Aim: Scan the records for the line containing "c[:, 2] = 0.5 if"; extract it and all later lines, verbatim, through the end, and nothing before it.

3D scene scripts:

----------------

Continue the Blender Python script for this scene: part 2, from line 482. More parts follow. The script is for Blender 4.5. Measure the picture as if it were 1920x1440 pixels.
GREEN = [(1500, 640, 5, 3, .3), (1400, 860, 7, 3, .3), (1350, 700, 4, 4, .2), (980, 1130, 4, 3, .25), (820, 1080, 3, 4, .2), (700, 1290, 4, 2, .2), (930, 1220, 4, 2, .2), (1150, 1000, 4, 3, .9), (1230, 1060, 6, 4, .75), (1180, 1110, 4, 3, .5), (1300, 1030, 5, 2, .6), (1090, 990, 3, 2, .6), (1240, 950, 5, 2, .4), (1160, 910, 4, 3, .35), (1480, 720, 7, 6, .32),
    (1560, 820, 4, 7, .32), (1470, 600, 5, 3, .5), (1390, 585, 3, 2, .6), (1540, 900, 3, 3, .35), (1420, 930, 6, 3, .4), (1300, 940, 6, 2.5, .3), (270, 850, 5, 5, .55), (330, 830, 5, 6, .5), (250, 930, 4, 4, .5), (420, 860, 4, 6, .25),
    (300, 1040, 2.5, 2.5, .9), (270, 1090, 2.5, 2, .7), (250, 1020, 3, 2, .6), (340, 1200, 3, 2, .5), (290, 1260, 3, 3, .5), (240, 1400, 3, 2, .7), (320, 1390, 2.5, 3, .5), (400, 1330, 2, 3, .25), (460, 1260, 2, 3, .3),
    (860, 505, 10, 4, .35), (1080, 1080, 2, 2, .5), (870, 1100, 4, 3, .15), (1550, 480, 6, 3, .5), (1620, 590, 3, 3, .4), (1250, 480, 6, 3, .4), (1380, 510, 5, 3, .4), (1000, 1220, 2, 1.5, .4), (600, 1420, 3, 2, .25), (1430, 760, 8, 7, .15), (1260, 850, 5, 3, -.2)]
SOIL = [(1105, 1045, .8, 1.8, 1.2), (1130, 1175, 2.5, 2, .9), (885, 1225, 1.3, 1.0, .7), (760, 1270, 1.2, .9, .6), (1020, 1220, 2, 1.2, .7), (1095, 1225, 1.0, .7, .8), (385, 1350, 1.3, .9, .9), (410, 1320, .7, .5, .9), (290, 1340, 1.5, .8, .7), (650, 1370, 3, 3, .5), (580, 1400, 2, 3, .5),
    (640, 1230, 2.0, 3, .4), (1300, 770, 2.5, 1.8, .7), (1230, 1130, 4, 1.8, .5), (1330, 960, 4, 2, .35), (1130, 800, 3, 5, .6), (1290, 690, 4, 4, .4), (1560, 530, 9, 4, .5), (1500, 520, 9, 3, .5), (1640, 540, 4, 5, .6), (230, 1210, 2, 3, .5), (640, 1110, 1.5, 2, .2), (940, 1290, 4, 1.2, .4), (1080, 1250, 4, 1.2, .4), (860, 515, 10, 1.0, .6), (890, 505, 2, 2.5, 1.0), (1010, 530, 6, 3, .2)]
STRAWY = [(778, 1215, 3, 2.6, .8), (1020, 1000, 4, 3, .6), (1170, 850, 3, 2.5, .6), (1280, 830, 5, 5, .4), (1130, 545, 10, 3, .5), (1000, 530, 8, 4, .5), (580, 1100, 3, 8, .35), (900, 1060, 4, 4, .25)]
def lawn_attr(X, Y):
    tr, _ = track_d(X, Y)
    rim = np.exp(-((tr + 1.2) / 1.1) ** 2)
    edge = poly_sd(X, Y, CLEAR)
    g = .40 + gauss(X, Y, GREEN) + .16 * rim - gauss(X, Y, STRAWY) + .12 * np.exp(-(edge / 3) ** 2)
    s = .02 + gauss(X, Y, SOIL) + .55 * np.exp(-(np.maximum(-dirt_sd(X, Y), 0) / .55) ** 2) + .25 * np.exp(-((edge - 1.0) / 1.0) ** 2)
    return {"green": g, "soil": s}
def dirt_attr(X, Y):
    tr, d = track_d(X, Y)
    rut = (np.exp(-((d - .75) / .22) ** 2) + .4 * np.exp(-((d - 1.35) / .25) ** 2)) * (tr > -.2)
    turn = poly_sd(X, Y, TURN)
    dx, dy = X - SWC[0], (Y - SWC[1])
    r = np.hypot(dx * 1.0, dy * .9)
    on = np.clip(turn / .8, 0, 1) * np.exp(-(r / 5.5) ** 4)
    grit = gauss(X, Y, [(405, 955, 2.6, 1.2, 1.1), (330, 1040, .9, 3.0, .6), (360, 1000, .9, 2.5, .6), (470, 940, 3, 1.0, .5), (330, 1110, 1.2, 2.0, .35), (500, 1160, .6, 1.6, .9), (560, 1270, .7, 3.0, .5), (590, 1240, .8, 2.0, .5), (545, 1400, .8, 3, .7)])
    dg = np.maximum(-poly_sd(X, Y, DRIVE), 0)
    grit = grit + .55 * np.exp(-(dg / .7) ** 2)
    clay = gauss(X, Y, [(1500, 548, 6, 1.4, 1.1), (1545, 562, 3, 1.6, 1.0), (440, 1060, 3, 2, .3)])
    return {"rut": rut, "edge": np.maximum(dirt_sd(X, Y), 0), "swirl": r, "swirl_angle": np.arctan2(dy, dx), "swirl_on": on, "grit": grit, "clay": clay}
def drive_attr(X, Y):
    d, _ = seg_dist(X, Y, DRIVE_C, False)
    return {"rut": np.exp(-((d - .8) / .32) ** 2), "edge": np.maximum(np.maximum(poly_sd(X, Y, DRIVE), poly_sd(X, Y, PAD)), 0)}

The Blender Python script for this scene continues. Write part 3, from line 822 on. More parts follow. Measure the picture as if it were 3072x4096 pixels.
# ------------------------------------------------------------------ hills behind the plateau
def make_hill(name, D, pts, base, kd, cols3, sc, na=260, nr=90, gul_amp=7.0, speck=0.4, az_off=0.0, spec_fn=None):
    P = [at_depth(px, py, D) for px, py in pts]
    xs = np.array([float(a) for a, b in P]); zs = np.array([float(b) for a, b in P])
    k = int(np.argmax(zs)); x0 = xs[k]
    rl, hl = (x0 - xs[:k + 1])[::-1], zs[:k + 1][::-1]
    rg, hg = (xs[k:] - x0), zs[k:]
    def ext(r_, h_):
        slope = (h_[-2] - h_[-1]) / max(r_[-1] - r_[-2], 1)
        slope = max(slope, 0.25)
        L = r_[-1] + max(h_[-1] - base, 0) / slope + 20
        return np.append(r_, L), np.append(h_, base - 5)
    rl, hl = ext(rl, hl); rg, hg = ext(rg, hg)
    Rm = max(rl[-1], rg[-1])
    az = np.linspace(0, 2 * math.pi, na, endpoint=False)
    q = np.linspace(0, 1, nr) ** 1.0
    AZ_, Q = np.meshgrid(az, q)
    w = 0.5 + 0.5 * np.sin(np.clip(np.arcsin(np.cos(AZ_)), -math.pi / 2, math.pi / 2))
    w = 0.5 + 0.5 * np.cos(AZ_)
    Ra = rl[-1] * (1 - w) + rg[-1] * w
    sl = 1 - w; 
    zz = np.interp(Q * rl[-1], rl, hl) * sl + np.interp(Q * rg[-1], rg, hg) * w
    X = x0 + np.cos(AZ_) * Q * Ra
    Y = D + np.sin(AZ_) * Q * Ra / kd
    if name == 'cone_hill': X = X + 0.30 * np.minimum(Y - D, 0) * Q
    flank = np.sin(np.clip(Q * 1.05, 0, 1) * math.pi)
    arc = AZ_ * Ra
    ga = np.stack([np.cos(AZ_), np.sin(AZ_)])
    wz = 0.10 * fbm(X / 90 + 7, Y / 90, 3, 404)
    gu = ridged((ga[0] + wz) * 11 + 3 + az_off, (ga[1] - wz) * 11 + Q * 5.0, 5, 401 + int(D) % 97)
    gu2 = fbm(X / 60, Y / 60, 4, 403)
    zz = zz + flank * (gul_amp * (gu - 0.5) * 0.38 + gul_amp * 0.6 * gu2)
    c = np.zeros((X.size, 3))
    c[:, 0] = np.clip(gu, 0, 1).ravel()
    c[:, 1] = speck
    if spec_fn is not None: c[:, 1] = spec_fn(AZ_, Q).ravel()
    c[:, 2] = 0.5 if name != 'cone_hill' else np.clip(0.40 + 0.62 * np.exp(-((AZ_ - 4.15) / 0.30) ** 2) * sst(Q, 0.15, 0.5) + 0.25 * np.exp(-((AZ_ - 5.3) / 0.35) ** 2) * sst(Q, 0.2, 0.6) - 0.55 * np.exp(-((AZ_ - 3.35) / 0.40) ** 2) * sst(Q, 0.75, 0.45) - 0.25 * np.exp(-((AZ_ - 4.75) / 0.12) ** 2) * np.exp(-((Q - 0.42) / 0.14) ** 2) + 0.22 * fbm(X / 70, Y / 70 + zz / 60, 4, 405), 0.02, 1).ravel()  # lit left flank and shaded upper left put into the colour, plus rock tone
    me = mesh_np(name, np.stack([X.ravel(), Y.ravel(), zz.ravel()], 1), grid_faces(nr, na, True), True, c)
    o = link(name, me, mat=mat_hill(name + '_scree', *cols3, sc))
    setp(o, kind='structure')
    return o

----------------

Exercise answer:
    c[:, 2] = 0.5 if name != 'cone_hill' else np.clip(0.40 + 0.62 * np.exp(-((AZ_ - 4.15) / 0.30) ** 2) * sst(Q, 0.15, 0.5) + 0.25 * np.exp(-((AZ_ - 5.3) / 0.35) ** 2) * sst(Q, 0.2, 0.6) - 0.55 * np.exp(-((AZ_ - 3.35) / 0.40) ** 2) * sst(Q, 0.75, 0.45) - 0.25 * np.exp(-((AZ_ - 4.75) / 0.12) ** 2) * np.exp(-((Q - 0.42) / 0.14) ** 2) + 0.22 * fbm(X / 70, Y / 70 + zz / 60, 4, 405), 0.02, 1).ravel()  # lit left flank and shaded upper left put into the colour, plus rock tone
    me = mesh_np(name, np.stack([X.ravel(), Y.ravel(), zz.ravel()], 1), grid_faces(nr, na, True), True, c)
    o = link(name, me, mat=mat_hill(name + '_scree', *cols3, sc))
    setp(o, kind='structure')
    return o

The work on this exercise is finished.